Monday, June 21, 2021

'With or Without Gloves, Queensbury Rules'

R.L. Barth has been culling his shelves, donating books to a university library, and has given me two volumes: Yvor Winters’ “The Poetry of J.V. Cunningham,” a sixteen-page pamphlet published by Alan Swallow in 1961, and Grosvenor Powell’s Yvor Winters: An Annotated Bibliography (Scarecrow Press, 1983). The latter was inscribed by Powell to Turner Cassity in January 1984. Bob has edited selections of Winters’ letters and poems, and knows his work and that of his circle as well as anyone. In a recent email he writes: 

“[H]ow many people would share our pleasure in having such books? Not many, I'm afraid. When Susan [Bob’s wife] and I were straightening and sorting the poetry shelves, I looked at my Winters collection. I have every book he produced--a half dozen or more of them signed--and, I think, just about every book written about him. I’m delighted to have them, but there was an element of sadness in seeing them, too. Who would care about these books or want them when I’m gone? The answer, I’m afraid, is no one.”

 

The poets who form the loosely aligned Stanford School (Bowers, Cunningham, Cassity, Lewis, Gunn, Pinkerton, et al.) mean more to me than any comparable group of modern poets.
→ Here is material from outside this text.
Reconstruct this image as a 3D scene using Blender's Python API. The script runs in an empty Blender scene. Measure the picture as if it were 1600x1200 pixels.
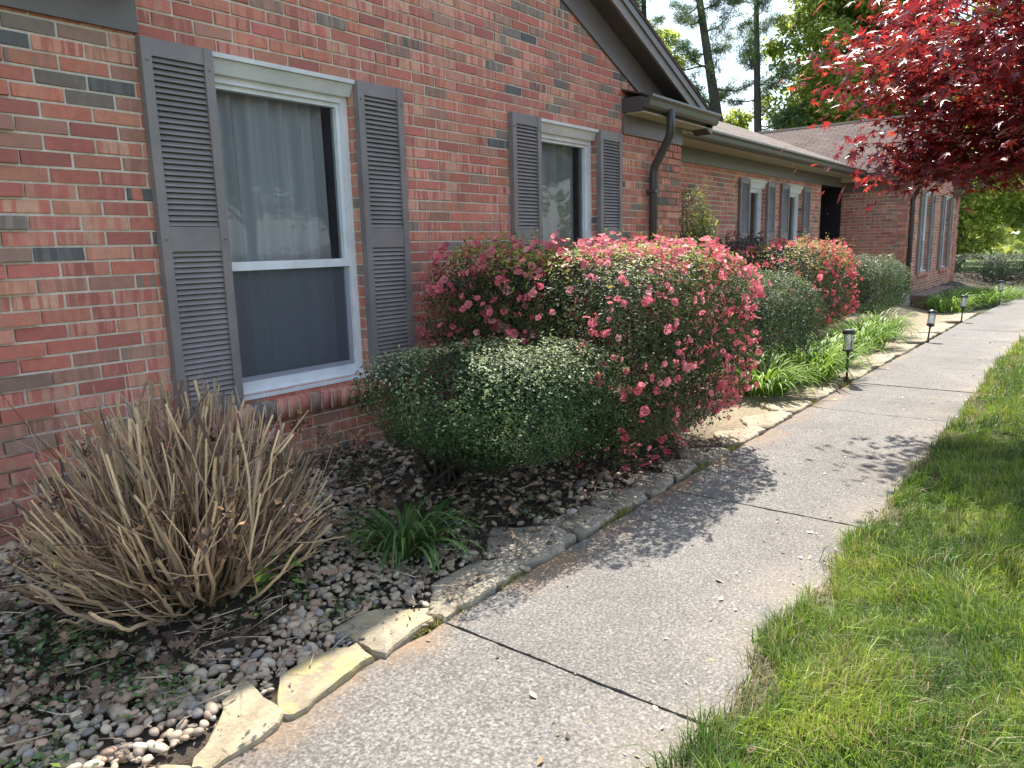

They valued coherence, clarity and formal rigor, and one can hardly imagine less fashionable poetic qualities among today’s poets and readers of poetry. The opening sentence in the Cunningham pamphlet, written sixty years ago, is classic Winters:

 

“J.V. Cunningham seems to me the most consistently distinguished poet writing in English today, and one of the finest in the language; to make myself clear, however, I shall have to begin with a few reservations.”

 

What some judge as Winters’ cantankerousness others see as scrupulosity. His brand of truth-telling is not in vogue, and probably never was. In his bibliography, Powell includes an excerpt from a letter to the editors of Hound and Horn, written in 1933 by Basil Bunting. The English poet objects to a review by Winters of An ‘Objectivists’ Anthology (collected in Yvor Winters: Uncollected Essays and Reviews, ed. Francis Murphy, 1973) edited by Louis Zukofsky. Bunting was a modestly gifted poet in his less Poundian moments. He describes Winters’ review as “the vomit of a creature who . . . found his own name omitted from an anthology that proposed to sample everything at this moment alive in poetry.” Winters replied in a subsequent issue:

 

“Mr. Bunting appears to offer me some kind of challenge. I shall be glad to encounter him at his own weapons – any kind of prose or verse – or, if he will come to California, with or without gloves, Queensbury rules. My weight is 180.”